To nie pierwszy raz, kiedy wojsko wspiera ratowników TOPR. Również w poprzednich latach, kiedy śmigłowiec Sokół w biało-czerwonych barwach przechodził przeglądy, wówczas zastępowały go maszyny wojskowe lub policyjne.

Podczas czwartkowych ćwiczeń ratowników TOPR doszło do poważnej awarii śmigłowca. Maszyna musiała awaryjnie lądować w Nowym Targu. Jak przekazał PAP naczelnik TOPR, ze wstępnych ustaleń wynika, że nie doszło tu do awarii silnika, jak wcześniej przypuszczano, lecz zepsuła się pompa paliwowa.

„Teraz chcemy pozyskać części wymienne. Trwają już rozmowy z policją i wszystko idzie w dobrym kierunku, aby jak najszybciej nasza maszyna wróciła do służby” – przekazał naczelnik.

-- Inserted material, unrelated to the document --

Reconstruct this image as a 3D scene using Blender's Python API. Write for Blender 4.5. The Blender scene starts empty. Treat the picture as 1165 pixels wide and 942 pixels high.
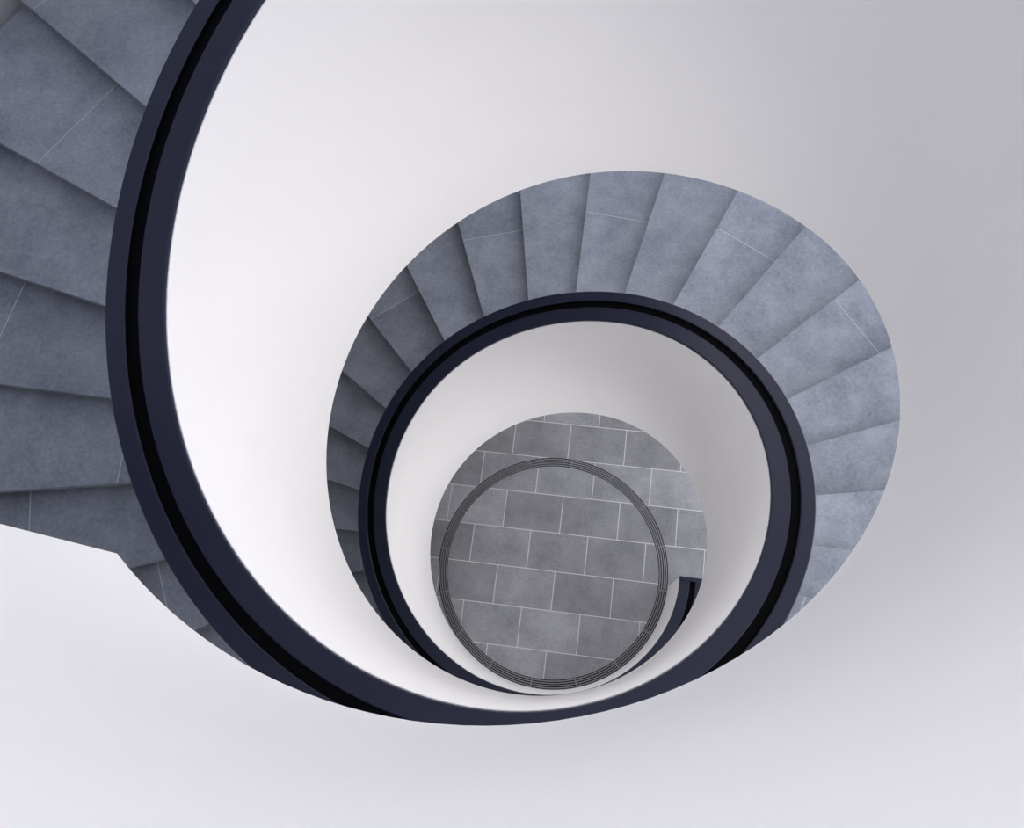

Prezes TOPR Bolesław Pietrzyk podkreślił wówczas, że obecna sytuacja uwydatnia poważny problem – ratownikom jest potrzebny nowy śmigłowiec.

„Śmigłowiec jest często jedynym środkiem transportu w trudnym terenie, zwłaszcza przy złych warunkach pogodowych. W sytuacji awarii musimy ratować pieszo, co oznacza ogromne ryzyko dla osób potrzebujących pomocy” – powiedział Pietrzyk.

Obecnie procedowana jest przetargowa ścieżka zakupu śmigłowców dla Lotniczego Pogotowia Ratunkowego. Koszt jednej maszyny szacowany jest na 80 mln zł. TOPR liczy, że również dla ratownictwa górskiego uda się znaleźć maszynę.

Śmigłowiec do ratownictwa górskiego musi mieć specjalne wyposażenie i zupełnie inne możliwości niż maszyny do działań miejskich.